→ Job
Find every line in the records below that holds the word "parts" and copy it.
[start of Material for this exercise]
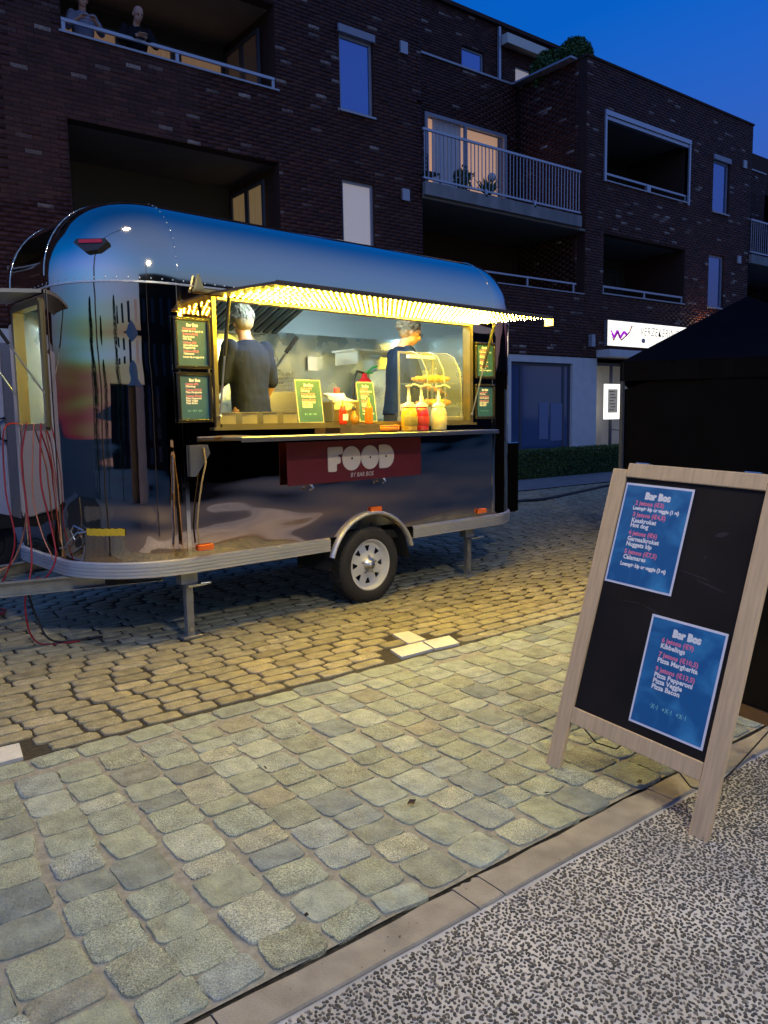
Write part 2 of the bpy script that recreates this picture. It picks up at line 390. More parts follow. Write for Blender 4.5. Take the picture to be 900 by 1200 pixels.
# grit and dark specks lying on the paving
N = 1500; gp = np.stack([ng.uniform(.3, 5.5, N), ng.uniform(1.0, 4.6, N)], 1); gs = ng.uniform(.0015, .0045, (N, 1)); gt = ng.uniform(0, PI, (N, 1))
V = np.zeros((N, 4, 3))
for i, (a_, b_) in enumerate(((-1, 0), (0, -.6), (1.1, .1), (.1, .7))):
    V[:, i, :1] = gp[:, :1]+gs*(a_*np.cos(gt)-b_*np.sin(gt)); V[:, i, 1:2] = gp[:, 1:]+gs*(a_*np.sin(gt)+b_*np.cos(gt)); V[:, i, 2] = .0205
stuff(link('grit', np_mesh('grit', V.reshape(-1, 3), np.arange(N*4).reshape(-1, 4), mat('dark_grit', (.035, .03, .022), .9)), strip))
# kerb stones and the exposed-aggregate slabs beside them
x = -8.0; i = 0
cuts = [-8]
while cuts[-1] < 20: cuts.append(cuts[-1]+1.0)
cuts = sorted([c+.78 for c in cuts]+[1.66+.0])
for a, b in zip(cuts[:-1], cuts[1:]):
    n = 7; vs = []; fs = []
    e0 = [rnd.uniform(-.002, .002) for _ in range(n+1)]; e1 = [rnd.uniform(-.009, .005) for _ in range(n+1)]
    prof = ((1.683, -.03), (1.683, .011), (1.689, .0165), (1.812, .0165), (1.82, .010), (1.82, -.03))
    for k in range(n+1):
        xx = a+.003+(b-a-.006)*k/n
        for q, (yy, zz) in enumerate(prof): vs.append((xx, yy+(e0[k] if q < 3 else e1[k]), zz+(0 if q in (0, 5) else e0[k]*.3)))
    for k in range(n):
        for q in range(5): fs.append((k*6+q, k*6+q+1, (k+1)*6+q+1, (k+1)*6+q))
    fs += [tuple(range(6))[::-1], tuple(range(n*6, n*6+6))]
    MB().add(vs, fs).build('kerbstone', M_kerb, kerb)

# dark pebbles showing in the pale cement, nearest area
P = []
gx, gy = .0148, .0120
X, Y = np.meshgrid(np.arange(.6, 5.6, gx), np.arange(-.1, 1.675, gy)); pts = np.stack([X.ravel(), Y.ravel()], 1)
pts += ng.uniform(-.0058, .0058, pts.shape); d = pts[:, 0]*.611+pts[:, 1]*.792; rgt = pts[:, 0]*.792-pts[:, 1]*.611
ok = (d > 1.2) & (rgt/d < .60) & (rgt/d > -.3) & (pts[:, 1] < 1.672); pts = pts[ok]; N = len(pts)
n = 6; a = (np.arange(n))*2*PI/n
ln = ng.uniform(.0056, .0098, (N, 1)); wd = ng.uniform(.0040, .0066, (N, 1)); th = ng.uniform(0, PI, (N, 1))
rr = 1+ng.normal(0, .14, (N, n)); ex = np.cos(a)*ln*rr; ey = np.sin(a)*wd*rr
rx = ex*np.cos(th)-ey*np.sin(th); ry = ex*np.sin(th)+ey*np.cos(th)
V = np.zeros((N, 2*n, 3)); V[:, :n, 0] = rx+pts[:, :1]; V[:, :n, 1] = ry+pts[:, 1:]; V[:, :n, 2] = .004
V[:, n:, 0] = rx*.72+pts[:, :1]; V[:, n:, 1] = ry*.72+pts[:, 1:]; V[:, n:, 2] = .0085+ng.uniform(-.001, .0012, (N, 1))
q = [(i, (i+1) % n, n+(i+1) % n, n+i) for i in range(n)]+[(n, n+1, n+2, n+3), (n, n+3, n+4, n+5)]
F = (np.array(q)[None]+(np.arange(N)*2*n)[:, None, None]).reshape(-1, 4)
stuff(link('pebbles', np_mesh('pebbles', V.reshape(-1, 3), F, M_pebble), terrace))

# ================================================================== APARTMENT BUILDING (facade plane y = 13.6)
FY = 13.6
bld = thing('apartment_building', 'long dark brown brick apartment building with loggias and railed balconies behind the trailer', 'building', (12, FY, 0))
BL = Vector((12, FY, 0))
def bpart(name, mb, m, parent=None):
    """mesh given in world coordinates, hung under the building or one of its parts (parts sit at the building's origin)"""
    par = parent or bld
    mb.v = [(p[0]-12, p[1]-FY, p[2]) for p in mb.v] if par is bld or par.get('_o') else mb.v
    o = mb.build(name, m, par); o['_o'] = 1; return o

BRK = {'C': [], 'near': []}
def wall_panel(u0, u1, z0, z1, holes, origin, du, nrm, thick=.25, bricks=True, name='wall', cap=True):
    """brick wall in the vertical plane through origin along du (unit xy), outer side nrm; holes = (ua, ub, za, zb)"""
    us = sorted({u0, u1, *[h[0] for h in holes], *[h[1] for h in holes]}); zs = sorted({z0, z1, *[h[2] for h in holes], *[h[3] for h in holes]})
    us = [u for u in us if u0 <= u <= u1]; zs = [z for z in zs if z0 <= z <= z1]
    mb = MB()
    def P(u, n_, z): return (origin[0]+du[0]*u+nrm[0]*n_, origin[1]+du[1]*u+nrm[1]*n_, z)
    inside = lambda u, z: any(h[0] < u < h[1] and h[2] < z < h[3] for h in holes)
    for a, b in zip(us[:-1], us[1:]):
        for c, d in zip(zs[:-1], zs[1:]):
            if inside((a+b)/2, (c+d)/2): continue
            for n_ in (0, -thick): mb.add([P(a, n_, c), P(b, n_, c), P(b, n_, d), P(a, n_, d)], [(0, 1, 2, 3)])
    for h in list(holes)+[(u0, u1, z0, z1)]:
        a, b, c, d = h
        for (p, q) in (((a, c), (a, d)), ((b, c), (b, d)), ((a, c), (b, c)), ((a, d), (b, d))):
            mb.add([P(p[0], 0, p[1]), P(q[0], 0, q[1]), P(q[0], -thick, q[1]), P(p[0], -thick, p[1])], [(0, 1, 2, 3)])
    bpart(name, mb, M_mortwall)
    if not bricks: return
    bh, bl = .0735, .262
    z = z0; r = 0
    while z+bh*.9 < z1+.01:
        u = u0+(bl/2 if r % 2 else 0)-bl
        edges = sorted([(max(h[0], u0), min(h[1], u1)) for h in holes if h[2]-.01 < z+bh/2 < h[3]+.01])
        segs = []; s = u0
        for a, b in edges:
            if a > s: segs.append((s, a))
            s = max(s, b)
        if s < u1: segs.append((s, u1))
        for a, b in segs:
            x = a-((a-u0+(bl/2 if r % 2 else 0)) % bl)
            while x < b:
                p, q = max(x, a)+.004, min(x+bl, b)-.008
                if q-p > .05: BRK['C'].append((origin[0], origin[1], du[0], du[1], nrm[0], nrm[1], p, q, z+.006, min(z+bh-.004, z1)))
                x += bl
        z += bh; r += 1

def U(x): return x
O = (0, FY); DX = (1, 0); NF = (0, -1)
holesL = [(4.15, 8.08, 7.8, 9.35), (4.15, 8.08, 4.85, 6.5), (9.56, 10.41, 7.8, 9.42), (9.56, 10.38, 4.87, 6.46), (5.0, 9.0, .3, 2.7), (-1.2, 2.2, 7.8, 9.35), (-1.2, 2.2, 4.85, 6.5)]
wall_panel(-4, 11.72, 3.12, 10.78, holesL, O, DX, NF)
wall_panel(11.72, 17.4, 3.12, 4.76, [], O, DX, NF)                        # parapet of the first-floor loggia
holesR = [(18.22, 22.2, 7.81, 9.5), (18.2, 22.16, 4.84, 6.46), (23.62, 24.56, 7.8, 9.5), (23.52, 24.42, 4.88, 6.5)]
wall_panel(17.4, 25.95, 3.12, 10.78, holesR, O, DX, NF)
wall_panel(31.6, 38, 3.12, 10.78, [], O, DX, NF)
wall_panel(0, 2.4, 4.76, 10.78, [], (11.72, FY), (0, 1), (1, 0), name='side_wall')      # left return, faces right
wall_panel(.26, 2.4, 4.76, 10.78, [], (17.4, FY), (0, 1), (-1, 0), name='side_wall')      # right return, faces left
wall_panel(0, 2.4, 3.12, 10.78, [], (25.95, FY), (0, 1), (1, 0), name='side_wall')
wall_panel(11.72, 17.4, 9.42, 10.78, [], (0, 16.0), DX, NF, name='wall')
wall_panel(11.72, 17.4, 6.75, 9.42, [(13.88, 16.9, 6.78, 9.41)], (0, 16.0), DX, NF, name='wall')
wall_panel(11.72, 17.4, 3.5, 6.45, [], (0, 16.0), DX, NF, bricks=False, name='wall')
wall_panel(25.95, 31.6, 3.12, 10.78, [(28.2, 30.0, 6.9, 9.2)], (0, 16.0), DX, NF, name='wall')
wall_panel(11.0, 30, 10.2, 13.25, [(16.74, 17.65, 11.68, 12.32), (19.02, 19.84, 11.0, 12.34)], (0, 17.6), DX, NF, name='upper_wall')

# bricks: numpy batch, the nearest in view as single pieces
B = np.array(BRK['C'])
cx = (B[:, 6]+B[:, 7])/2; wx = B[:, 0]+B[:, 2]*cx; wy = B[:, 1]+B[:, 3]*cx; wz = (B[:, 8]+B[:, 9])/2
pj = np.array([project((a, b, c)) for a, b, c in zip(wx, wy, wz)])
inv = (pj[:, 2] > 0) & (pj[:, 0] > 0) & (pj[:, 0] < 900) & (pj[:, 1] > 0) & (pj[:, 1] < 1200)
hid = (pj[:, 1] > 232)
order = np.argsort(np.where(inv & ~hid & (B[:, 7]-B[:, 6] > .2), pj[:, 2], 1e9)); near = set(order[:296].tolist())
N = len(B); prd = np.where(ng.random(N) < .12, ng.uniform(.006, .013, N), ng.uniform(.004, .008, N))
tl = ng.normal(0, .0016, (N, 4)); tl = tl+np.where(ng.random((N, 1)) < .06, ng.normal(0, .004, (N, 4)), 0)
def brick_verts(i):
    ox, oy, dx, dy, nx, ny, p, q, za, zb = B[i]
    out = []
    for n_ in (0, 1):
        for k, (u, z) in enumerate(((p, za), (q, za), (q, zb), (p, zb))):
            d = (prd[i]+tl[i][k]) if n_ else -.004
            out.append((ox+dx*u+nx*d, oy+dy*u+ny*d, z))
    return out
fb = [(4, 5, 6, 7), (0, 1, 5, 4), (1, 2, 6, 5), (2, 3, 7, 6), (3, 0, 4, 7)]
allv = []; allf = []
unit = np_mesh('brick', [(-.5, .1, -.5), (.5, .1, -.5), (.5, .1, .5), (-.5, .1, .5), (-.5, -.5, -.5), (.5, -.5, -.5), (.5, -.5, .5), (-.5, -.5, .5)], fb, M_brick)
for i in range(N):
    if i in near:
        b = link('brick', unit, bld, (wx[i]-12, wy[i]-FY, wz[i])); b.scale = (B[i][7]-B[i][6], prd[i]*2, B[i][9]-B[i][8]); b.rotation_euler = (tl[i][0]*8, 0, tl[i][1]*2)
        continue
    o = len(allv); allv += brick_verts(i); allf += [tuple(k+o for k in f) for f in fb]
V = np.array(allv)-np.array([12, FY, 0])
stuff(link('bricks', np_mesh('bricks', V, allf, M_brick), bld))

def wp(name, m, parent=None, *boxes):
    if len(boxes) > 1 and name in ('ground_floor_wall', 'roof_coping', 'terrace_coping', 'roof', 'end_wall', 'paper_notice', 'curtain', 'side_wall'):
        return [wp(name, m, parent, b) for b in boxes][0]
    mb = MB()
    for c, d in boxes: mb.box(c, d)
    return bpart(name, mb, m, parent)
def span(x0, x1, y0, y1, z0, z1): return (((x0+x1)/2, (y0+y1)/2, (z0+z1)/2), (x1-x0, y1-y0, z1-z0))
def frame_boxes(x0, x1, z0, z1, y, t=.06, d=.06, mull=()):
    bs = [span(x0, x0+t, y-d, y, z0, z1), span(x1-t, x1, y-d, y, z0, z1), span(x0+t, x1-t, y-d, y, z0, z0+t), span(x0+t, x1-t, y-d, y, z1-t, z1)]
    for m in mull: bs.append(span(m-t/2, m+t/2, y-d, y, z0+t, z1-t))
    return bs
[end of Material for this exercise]
[start of Material for this exercise]
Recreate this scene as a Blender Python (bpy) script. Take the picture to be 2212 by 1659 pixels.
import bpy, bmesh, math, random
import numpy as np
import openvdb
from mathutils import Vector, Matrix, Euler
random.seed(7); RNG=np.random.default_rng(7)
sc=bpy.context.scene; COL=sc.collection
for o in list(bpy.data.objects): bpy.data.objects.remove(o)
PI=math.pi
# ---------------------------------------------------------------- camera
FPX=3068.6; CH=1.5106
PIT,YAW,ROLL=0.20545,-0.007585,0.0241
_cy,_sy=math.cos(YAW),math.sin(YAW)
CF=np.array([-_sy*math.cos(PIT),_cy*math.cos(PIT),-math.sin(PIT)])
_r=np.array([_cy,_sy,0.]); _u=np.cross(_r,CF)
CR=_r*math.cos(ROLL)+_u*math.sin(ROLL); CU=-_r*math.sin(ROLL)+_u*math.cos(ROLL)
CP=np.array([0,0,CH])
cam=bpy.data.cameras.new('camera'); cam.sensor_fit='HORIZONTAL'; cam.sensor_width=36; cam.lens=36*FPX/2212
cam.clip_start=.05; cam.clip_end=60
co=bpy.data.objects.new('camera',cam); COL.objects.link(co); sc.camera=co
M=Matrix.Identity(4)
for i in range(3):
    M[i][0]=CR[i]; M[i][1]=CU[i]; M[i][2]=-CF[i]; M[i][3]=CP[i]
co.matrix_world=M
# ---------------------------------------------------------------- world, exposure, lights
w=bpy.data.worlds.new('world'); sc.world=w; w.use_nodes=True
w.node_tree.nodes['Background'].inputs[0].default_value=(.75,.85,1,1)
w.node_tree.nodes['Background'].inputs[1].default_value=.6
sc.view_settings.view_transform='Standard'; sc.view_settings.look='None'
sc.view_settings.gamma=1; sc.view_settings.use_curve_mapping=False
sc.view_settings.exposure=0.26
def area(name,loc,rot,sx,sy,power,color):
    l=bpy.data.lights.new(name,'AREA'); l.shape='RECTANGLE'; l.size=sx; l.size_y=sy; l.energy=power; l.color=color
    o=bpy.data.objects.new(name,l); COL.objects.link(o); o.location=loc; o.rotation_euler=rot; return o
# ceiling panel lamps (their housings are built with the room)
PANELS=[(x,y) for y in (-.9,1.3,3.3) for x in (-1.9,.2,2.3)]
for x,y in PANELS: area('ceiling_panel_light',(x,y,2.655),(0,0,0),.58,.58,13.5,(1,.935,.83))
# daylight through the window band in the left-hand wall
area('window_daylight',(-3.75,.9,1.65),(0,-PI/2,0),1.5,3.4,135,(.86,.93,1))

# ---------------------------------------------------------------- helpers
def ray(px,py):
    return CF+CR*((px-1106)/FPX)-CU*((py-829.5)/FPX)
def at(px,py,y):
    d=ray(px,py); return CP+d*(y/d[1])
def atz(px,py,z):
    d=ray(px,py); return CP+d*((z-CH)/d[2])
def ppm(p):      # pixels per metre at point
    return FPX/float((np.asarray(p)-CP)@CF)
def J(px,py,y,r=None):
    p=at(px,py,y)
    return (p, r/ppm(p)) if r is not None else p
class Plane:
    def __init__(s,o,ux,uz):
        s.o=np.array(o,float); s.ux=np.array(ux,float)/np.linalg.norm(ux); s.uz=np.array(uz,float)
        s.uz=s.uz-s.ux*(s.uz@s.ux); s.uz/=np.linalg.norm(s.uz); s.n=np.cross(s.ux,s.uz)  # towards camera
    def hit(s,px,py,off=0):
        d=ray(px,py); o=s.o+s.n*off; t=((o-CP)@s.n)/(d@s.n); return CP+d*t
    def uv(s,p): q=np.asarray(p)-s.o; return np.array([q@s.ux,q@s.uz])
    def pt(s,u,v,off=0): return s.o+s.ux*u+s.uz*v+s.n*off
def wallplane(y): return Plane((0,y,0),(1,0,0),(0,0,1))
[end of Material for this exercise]
[start of Material for this exercise]
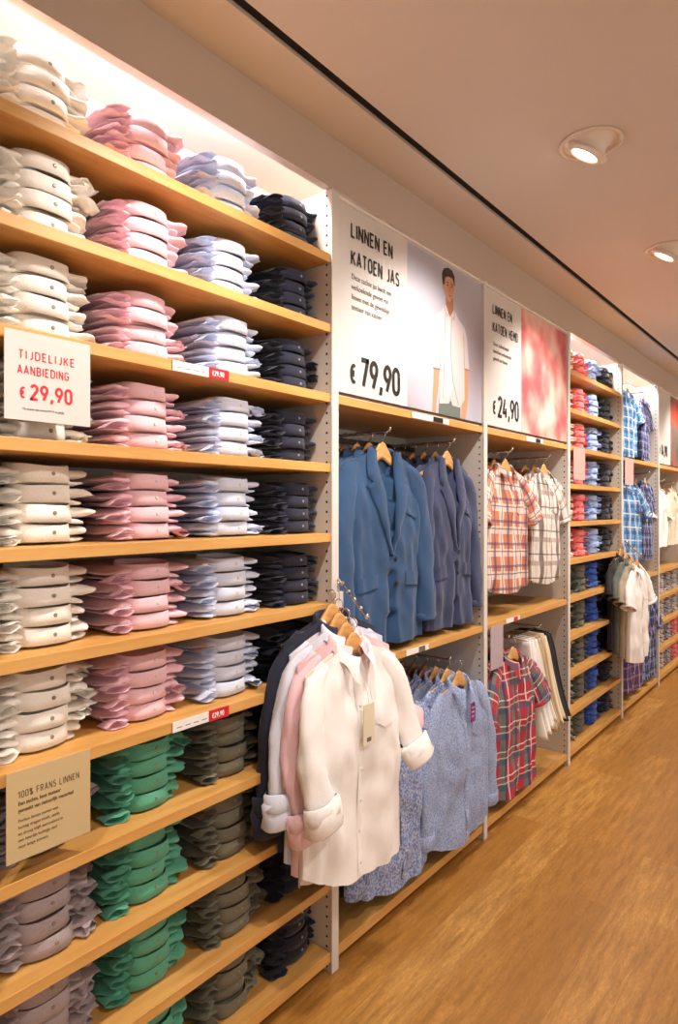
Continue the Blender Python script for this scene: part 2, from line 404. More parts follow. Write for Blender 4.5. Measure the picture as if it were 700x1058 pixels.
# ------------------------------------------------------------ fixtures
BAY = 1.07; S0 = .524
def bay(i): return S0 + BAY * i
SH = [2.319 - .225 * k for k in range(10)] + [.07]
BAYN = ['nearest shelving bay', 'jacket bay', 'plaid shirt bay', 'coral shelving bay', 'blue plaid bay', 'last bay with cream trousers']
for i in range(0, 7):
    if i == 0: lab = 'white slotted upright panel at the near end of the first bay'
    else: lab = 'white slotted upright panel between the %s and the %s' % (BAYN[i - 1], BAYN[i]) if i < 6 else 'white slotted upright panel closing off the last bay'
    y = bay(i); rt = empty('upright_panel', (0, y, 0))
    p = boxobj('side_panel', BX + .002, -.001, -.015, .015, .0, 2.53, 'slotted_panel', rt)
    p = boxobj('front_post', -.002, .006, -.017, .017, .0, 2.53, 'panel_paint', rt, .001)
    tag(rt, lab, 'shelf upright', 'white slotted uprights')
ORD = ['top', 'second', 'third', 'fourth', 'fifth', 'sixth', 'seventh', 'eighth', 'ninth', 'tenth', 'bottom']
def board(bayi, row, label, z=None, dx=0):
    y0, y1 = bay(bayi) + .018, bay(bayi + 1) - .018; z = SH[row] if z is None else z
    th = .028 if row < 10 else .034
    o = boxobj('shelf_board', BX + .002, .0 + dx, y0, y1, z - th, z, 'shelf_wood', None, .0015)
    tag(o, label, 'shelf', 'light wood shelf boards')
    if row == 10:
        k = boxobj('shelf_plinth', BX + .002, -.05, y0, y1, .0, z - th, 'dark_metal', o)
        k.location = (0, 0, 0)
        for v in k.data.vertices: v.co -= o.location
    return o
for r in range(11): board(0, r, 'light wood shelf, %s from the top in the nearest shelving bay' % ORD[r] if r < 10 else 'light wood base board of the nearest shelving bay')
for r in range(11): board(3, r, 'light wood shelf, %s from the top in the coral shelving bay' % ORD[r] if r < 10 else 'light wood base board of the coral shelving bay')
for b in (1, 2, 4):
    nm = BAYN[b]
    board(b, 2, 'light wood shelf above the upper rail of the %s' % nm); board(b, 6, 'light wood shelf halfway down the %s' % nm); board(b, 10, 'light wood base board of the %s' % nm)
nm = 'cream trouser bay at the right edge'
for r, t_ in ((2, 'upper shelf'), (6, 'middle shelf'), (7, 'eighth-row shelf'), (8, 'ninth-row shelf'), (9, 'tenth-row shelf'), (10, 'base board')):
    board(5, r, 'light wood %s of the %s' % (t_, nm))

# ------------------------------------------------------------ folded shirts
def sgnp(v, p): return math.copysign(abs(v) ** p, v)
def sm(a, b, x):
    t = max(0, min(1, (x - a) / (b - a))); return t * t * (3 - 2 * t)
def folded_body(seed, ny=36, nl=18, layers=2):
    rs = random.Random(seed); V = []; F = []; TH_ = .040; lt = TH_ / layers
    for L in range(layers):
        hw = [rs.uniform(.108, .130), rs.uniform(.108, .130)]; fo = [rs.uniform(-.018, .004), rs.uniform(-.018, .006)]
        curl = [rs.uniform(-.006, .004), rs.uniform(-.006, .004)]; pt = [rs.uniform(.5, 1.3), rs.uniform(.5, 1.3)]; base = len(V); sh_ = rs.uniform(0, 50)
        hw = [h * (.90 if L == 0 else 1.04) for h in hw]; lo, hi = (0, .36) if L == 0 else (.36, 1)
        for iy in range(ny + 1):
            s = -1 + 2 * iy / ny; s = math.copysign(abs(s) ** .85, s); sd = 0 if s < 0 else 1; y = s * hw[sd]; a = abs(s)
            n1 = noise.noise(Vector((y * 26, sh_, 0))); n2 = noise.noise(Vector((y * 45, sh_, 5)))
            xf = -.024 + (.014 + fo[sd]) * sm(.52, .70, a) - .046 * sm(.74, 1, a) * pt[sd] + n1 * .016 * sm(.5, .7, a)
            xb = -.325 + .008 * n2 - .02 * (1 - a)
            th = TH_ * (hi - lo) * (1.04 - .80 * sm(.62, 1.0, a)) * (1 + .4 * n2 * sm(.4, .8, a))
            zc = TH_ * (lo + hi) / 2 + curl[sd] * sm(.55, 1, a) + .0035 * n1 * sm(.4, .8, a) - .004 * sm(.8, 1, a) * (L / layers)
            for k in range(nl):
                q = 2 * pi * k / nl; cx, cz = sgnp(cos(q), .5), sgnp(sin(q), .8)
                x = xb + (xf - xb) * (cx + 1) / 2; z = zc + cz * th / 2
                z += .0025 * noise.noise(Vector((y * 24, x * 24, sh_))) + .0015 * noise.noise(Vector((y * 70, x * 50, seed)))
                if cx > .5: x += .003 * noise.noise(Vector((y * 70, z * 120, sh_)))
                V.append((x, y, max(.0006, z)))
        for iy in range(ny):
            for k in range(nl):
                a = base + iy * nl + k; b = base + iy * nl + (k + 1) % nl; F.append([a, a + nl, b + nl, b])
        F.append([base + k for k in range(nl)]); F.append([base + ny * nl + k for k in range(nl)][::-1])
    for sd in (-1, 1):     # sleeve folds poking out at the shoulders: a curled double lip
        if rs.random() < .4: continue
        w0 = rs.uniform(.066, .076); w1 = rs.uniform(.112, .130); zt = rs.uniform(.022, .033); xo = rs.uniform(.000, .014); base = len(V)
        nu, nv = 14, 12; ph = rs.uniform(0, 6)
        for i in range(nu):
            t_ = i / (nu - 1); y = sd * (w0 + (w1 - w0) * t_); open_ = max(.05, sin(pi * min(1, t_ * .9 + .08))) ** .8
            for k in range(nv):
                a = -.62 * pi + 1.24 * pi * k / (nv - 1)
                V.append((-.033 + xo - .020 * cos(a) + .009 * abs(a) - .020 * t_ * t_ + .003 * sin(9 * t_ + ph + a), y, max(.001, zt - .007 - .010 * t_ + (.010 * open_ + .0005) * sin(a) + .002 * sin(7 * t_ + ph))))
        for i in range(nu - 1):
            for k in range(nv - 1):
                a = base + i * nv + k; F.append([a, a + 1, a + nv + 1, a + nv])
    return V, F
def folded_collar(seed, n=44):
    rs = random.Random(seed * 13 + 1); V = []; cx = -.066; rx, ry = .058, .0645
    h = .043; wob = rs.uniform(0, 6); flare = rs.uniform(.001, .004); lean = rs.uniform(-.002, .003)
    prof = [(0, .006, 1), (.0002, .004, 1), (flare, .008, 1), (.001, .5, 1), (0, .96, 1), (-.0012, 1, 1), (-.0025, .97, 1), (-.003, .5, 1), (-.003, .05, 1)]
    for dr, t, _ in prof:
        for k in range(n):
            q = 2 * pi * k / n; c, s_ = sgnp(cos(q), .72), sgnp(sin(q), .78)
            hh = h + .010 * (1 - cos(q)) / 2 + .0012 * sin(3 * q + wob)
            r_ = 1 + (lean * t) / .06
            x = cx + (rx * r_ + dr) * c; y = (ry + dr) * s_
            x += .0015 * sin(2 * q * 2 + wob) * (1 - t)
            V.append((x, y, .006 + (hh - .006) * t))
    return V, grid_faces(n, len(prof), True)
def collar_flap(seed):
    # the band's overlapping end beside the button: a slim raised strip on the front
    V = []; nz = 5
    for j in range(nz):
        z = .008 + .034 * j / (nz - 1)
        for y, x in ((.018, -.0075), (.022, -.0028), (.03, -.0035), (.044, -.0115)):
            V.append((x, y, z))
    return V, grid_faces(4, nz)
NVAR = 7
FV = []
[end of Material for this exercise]
→ Finished task
Write part 2 of the bpy script that recreates this picture. It picks up at line 390. More parts follow. Write for Blender 4.5. Take the picture to be 900 by 1200 pixels.
    """mesh given in world coordinates, hung under the building or one of its parts (parts sit at the building's origin)"""
Continue the Blender Python script for this scene: part 2, from line 404. More parts follow. Write for Blender 4.5. Measure the picture as if it were 700x1058 pixels.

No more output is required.